The latest eruption began in March when unpopular president François Bozizé fled by helicopter with five suitcases after being overthrown by a loose coalition of rebels, bandits and guns for hire known as the Seleka, meaning “alliance” in the local language. One of its leaders, Michel Djotodia, declared himself president – the first Muslim to rule this majority Christian nation of 4.6 million people.

What Médecins sans Frontières termed “a crisis on top of a crisis” for the population accelerated considerably in September when Djotodia officially disbanded the Seleka. Many of the rebels refused to disarm and leave the militias as ordered but veered further out of control, killing, looting and burning villages. They also systematically stripped administrative offices down to the light fittings and destroyed public records.

… What started as a political movement against the corrupt and autocratic Bozizé is now taking on an ominously religious character.

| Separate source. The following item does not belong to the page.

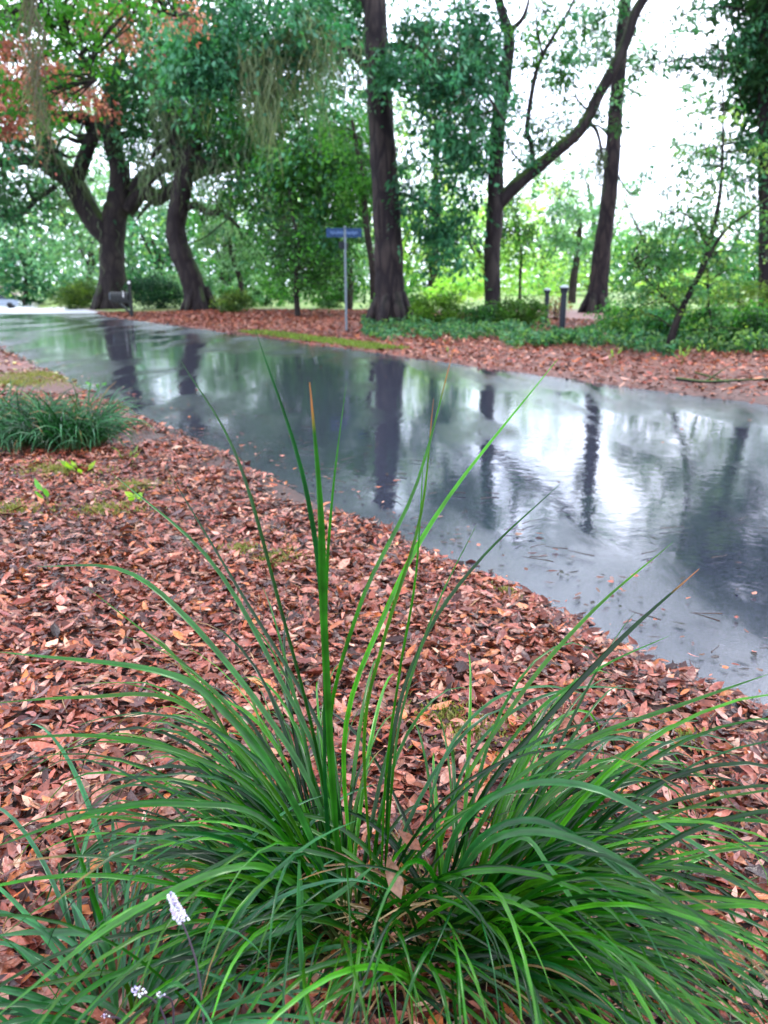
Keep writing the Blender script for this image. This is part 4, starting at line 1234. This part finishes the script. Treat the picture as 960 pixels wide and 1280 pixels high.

Nearly all the Seleka are Muslim, including mercenaries from neighbouring Chad and the notorious Janjaweed from Sudan’s Darfur region. An “us and them” mentality of mutual distrust and paranoia is taking root, with some Christians taking up arms in vigilante militias known as “anti-balaka” – meaning anti-sword or anti-machete – and committing atrocities of their own, giving the Seleka a pretext for yet more aggression. The spiral of violence has become a recruiting sergeant for thousands of child soldiers.